Causality is fine to presume. I prefer turtles all the way down. Physics has it's own emergent paradigms that defy causal reasoning... I think.

Why are there 12 fermions and only 3 required to make everything we know? What do the other nine do? What is dark matter or dark energy and why can't we detect it like Newton detected gravity? Why is dark matter only interactive gravitationally on cosmic scales? Why is gravity so weak and why no graviton? Why can we only touch 5% of matter? The list goes on and on... Physics is a mess. Don't get me started on funding. There is a phoneme that leads to a Lewis Carrollian rabbit hole. Again I digress... but it is all about the benjamins.

Yet Physics is pointed to as a fundamental science. It is not. It is only a science. A very important science but not the most important one. Certainly it is no indicator of immutable laws, which is what Newton unfortunately promulgated.

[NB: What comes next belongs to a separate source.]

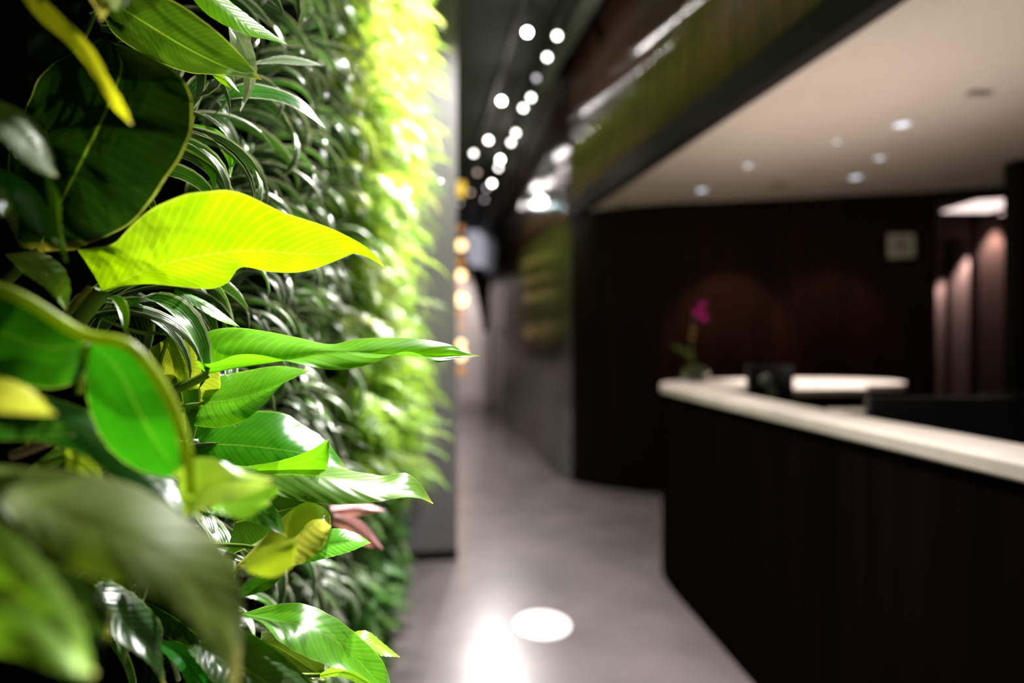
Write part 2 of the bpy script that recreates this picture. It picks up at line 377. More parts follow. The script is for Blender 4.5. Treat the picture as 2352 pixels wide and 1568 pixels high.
# ------------------------------------------------------------------ track lighting
def track(x, y0, y1, label):
    t = thing('lighting_track', label, 'track', (x, y0, CEIL - .06))
    box('rail', (-.018, 0, -.0), (.018, y1 - y0, .03), M['gunmetal'], t)
    for k in range(5):
        y = (y1 - y0) * (k + .5) / 5
        box('bracket', (-.01, y - .01, .03), (.01, y + .01, .06), M['gunmetal'], t)
    return t
track(.86, .3, 15, 'black ceiling track on the plant wall side of the corridor')
track(1.12, .3, 15, 'black ceiling track nearest the glossy wood bulkhead')
def track_light(label, loc, aim, lens, r=.045, cat='spotlight', group='spotlights along the ceiling tracks'):
    """a cylinder head on a stem under the track; the lens looks along aim"""
    t = thing('track_light', label, cat, loc, group)
    ax = Vector(aim).normalized()
    lathe('housing', [(r * .8, -.17), (r, -.15), (r * 1.12, -.004), (r * 1.12, .0), (r * .95, .0)], M['gunmetal'], t, (0, 0, 0), 20, axis=ax)
    lathe('lens', [(r * .95, .001), (r * .95, .004)], M[lens], t, (0, 0, 0), 20, axis=ax)
    c = ax * -.09
    lathe('stem', [(.008, 0), (.008, CEIL - .001 - loc[2] - c.z)], M['gunmetal'], t, (c.x, c.y, c.z), 8)
    lathe('ceiling_cup', [(.02, -.03), (.03, -.02), (.03, 0)], M['gunmetal'], t, (c.x, c.y, CEIL - .001 - loc[2]), 12)
    return t
TL = [  # px, py, height, lens, wording
 (1211, 74, 3.82, 'lamp_white', 'largest bright spotlight, top of the left-hand row'),
 (1152, 232, 3.82, 'lamp_white', 'bright spotlight second from the top of the left-hand row'),
 (1122, 322, 3.82, 'lamp_white', 'bright spotlight third from the top of the left-hand row'),
 (1088, 352, 3.75, 'lamp_white', 'oval bright spotlight closest to the grey panel edge'),
 (1096, 396, 3.70, 'lamp_warm', 'dim peach spotlight just under the oval bright one'),
 (1081, 442, 3.70, 'lamp_warm', 'dim peach spotlight beside the yellow lamp'),
 (1057, 466, 3.70, 'lamp_mid', 'pale spotlight directly under the yellow lamp'),
 (1280, 82, 3.82, 'lamp_white', 'bright oval spotlight nearest the wood bulkhead at the top'),
 (1257, 131, 3.82, 'lamp_white', 'bright spotlight second from top of the right-hand row'),
 (1232, 179, 3.82, 'lamp_mid', 'faint lilac oval spotlight in the right-hand row'),
 (1220, 224, 3.82, 'lamp_white', 'bright spotlight, upper of the touching pair in the middle of the right-hand row'),
 (1202, 248, 3.82, 'lamp_white', 'bright spotlight, lower of the touching pair in the middle of the right-hand row'),
 (1185, 305, 3.82, 'lamp_white', 'bright spotlight, upper of the lower touching pair'),
 (1174, 327, 3.82, 'lamp_white', 'bright spotlight, lower of the lower touching pair'),
 (1149, 366, 3.82, 'lamp_white', 'brightest spotlight of all, glaring at the middle'),
 (1145, 385, 3.82, 'lamp_white', 'bright spotlight overlapping the brightest from below'),
 (1130, 421, 3.82, 'lamp_white', 'bright spotlight right below the brightest pair'),
 (1118, 432, 3.82, 'lamp_mid', 'dim lilac spotlight half hidden by the bright one below the brightest pair'),
 (1113, 458, 3.82, 'lamp_mid', 'dim lilac spotlight at the bottom end of the right-hand row'),
]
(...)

I have a very difficult time seeing how we could detect laws changing on cosmic or even personal scales when time and perception are tied to activity and proximity in the brain. Remove the fusiform gyrus and we can't recognize faces yet we still understand the concept of face and even see it?? I'm not sure generational perceptions are preserved in my own lifetime. The laws of physics could alter over millenia and this just may not compute. We haven't done that either much less explained the super voids of the cosmos.

Particles hit the earth, millions of them, at velocities that defy explanation. There are laws to be re-written. Bring on the turtles. Science is all about the turtles ... all the way down.

This is kind of cool. You can download an app to help detect these cosmic rays... https://crayfis.io/about

I don't know what made me add on that last plug... I'm not sure there is causality. But I too am not betting my pension on that.